The classic gangster films of the past were more psychological than ostentatious. Filmmakers like Howard Hawks used them as public warnings against the real life threat of gangsters and to pressure governments to take stronger action against them. The films provided cautionary tales about the way that ordinary people could be seduced the allure of power and money, raising their social status but dispersing their friends, family and moral values. Actors like James Cagney transformed the gangster figure into tragic Shakespearean characters that were physically and mentally corroded by the failure of the American Dream.


The heavy emphasis on the violence and the action in Gangster Squad lessens the opportunity for complex moral ambiguity. A character asks John late if there is a difference between the criminals and the gangster squad. It's hard to believe given the film's insistence of what a monster Cohen is, along with Penn's disappointingly monotone performance, which substitutes nuances for snarls and angry grimaces. After an opening scene where he orders someone to be drawn and quartered between two cars, there's little by way of sympathy or psychology.

Similarly, if Fleischer is interested in blurring the lines between the criminals and the police, why does he frequently romanticise their battles with adolescent techniques like slow-motion, freeze framing and careless juxtaposition? In one sequence he contrasts a raid with the Carmen Miranda song 'Chica Chica Boom Chic', as the camera crabs sideways, scanning the crew as they beat up crims. Is there any reason besides including a superficial pop reference? This is true of Fleischer's overwrought visual style, one which desperately claws for your attention, only to remain vacuous. There are pretty moments in the film, like a sumptuous wide shot of L.A.'s neon glowing nightlife and Emma Stone's first appearance in a red dress, but they're designed solely to distract you from the film's emptiness and artificiality, as these colour techniques are divorced from a theme. 


The performances in this mess range between embarrassing and vapid, and in some cases, both. Brolin's character is a dull lead, the can-do officer with the beautiful home and concerned wife. I found her surprisingly more interesting but the exchanges between the pair gnaw at terrible clichés: "The war is over. Stop fighting," she tells him. When the rest of the cast is allowed to speak, and some of them aren't, they're embarrassed by laughably ornate dialogue, such as: "This is a war for the soul of Los Angeles!" and "The whole town is under water and you're using a bucket when you should be grabbing a bathing suit".

Gosling is the only actor who seems aware of how silly the project is. But his performance is compromised of poses and jokey lines, so chilled that he could play Jerry his sleep. Likewise, Emma Stone's reunion with her Zombieland director leaves her with only two things to do: smoke and look po-faced. The gangster squad itself is little more than a collection of action figurines, defined by quirks than personality, like the knife thrower, the fast shooter and the Hispanic guy.

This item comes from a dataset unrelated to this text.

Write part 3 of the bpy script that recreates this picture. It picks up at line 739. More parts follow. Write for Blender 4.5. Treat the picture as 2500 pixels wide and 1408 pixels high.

I liked this movie more when it was called The Untouchables (1987). A tremendous cast and glamorous production design is wasted hosting loosely connected action scenes, with little substance to support them. Warner Bros. decided to delay the film six months following the Aurora shooting. Or was it because they already knew how poor the film was? Now after the events in Connecticut, how will they sell a film that's only interested in gunfire?